During the 80s, California’s planning laws forbade homeowners to build recording studios on their property, but the band got around that by submitting development plans for a racquetball court. The subterfuge worked and, thanks to Landee’s technical nous – and his ability to source a perfect Universal Audio recording console – 5150 got up and running in time for the 1984 sessions. However, Van Halen still had to acclimatise to recording in the studio’s cramped conditions.

“If I want to play a tuba or a Bavarian cheese whistle, I will do it”

“There was only one room at 5150 at the beginning, so we were very restricted,” Eddie recalled. “Recording drums there was a challenge.

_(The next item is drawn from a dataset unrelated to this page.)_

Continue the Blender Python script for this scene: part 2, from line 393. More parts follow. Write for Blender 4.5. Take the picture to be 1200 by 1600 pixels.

The place really was a racquetball court, where one third of the space was the control room and the rest was the main room.” Drummer Alex Van Halen, Eddie’s brother, squeezed his kit into one corner of the room while Eddie set his amp up – facing away – in the other.

With the band recording in unfamiliar surroundings, the 1984 album sessions also added a new instrument to their arsenal, with keyboards playing a more prominent role than before. Eddie’s recently acquired Oberheim synthesisers anchored the album’s two biggest hits, Jump and I’ll Wait, but their introduction into Van Halen’s guitar-based hard-rock sound wasn’t immediately embraced by his bandmates.

“When I first played Jump to the band, nobody wanted to have anything to do with it,” Van Halen told Guitar World. “Dave [Lee Roth, singer] said that I was a guitar hero, and I shouldn’t be playing keyboards. My response was that if I wanted to play a tuba or a Bavarian cheese whistle, I will do it.” When Ted Templeman voiced his support for the song, telling the group he heard a hit, “everyone started to like it more”, the guitarist recalled.

“I view guitar solos as a song within a song”

Eddie was right to stand his ground. Released on 21 December 1983, Jump immediately established itself as one of the best Van Halen songs, scoring the group a US No.1 and paving the way for its successor, I’ll Wait, to cruise into the Top 20. However, while keyboards added a new dimension to Van Halen’s sound, Eddie’s guitar still dominated proceedings, not least on the album’s pumping third single, Panama, and the crunching House Of Pain. Elsewhere, Hot For Teacher was a saucy, ZZ Top-esque workout and the strutting Drop Dead Legs rode a truly irresistible groove.

“It was inspired by AC/DC’s Back In Black,” Eddie told Guitar World of the latter song. “I was grooving on that beat, although I think Drop Dead Legs is slower. Whatever I listen to is somehow filtered through me and comes out differently. Drop Dead Legs is almost a jazz version of Back In Black. The descending progression is similar, but I put a lot more notes in there.

“I view [guitar] solos as a song within a song,” he added. “I always start with some intro or theme and establish a riff, then after the solo there’s some kind of breakdown section. That’s there in almost every song – or else it returns to the intro.”

“It was a very special time in my life – and that shows”

Van Halen tapped into the zeitgeist with 1984. Prior to its release, on 9 January 1984, their previous album, Diver Down, was already going multi-platinum, and, thanks to his appearance on Michael Jackson’s Beat It, everyone knew who Eddie Van Halen was. Yet it was 1984’s radio-ready sheen and MTV-friendly promo videos that took his band to a whole new level. While they toured the album, heading out on a mammoth nine-month trek that lasted until September that year, Van Halen were arguably the biggest rock band in the US.

“I’ve never been in touch what is going on in the world because I rarely listen to anything else,” Eddie admitted in 2014. “I think that the record did well because it was ahead of its time, and it was simply different. It was even different for Van Halen… Having built 5150, it was a very special time in my life, and that shows in the music.”